Monday, April 6, 2015

SNL Getting Good Again

Saturday Night Live has gone through another season-and-a-half or so of basically holding itself together out of habit and routine. After a mass exodus of long-time cast members (with a few long-timers hanging in there, spanning the gap), there was the addition of a massive number of new hires, then a gradual shedding of dead wood (some of it good wood). Finally, now that we're heading toward the end of a season, it feels like SNL has gelled again. This weekend's edition felt like a well-oiled machine, with a real identity.

That doesn't mean everything worked, or that it was knee-slappingly funny. It's rarely been that way, despite what you may remember. That's the nature of a live comedy show. But, it does feel like everything was on purpose, like the writing matches the acting, and like they know what they're doing. That's new, with this cast. Even Weekend Update feels "settled" again, with Colin Jost and Michael Che finally feeling less like "the new guys," and more like seasoned players. Now, let's see if they can hold the feeling into season 41. . . Meanwhile, here are some of the better clips from this weekend's Michael Keaton episode.

CNN's programming was skewered, along with current news stories.

They made fun of Scientology (referencing HBO's Going Clear documentary) with a spot-on parody of the "religion's" cheesy inspirational videos.

Taran Killam's "Jebediah Atkinson" colonial media critic character manages to remain unexpectedly funny every time.

And while I'd characterize many of the skits on Keaton's show to be more odd than laugh-out-loud funny, there was a certain polish to the whole proceedings, and Keaton was game for anything, giving the whole episode a professional, cohesive feel it hasn't had in a long time.
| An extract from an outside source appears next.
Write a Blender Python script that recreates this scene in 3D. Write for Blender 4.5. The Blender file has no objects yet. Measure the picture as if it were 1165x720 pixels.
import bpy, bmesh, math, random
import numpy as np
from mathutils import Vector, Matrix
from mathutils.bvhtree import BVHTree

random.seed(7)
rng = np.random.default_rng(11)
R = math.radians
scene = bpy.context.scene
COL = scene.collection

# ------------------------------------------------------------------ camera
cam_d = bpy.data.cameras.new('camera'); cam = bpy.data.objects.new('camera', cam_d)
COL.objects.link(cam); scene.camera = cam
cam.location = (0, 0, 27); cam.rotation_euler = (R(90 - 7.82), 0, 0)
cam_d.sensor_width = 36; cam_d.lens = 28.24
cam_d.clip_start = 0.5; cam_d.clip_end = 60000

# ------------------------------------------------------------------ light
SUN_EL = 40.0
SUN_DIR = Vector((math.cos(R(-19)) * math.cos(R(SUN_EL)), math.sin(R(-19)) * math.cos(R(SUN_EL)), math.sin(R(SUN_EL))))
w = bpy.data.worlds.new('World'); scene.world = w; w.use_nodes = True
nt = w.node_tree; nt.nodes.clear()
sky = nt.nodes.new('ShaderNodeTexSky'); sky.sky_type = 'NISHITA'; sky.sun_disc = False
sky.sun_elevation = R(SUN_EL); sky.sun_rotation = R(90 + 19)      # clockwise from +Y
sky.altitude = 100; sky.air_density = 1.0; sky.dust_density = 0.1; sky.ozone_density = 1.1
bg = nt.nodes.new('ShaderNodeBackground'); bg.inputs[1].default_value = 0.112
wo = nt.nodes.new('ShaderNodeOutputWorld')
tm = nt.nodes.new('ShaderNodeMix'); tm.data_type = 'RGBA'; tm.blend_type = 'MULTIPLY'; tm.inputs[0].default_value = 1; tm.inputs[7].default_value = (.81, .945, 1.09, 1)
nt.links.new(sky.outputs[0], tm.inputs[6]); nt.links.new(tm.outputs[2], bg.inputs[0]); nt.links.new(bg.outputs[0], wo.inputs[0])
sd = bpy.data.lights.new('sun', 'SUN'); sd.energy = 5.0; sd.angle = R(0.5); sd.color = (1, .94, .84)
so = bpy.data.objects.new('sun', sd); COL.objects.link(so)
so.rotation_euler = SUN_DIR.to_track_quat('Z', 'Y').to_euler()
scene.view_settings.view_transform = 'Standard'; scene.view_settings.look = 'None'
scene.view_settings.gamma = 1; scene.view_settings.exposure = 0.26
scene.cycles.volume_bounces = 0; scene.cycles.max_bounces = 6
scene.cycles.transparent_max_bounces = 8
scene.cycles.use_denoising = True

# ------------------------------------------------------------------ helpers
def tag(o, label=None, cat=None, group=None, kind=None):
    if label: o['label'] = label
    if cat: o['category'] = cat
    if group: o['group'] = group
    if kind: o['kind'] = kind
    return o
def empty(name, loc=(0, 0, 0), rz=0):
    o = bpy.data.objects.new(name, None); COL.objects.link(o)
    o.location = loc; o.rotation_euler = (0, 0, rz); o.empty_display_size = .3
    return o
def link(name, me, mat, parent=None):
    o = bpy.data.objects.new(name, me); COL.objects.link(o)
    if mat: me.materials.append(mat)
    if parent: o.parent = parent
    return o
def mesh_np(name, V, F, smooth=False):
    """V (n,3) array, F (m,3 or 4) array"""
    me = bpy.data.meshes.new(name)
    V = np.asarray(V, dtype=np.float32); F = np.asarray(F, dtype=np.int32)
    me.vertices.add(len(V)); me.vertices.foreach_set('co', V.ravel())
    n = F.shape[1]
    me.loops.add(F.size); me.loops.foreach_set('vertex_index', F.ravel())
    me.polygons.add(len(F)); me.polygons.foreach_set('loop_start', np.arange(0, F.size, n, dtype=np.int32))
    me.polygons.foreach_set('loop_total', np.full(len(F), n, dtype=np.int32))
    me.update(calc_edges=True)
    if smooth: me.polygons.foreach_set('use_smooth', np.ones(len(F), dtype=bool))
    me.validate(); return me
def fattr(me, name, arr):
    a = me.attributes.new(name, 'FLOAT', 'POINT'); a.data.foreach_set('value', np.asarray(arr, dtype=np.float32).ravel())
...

One thing I particularly like, is that while the show still has the one obvious male lead (Killam) per usual, the show now feels less like a boy's club, which has been a persistent problem in the past. The women of SNL are now very, very strong, particularly Cecily Strong, Kate McKinnon, and now, Sasheer Zamata and Leslie Jones. Zamata in particular came out of the box as though she was a seasoned player, and the more they give Jones to do, the more I like her.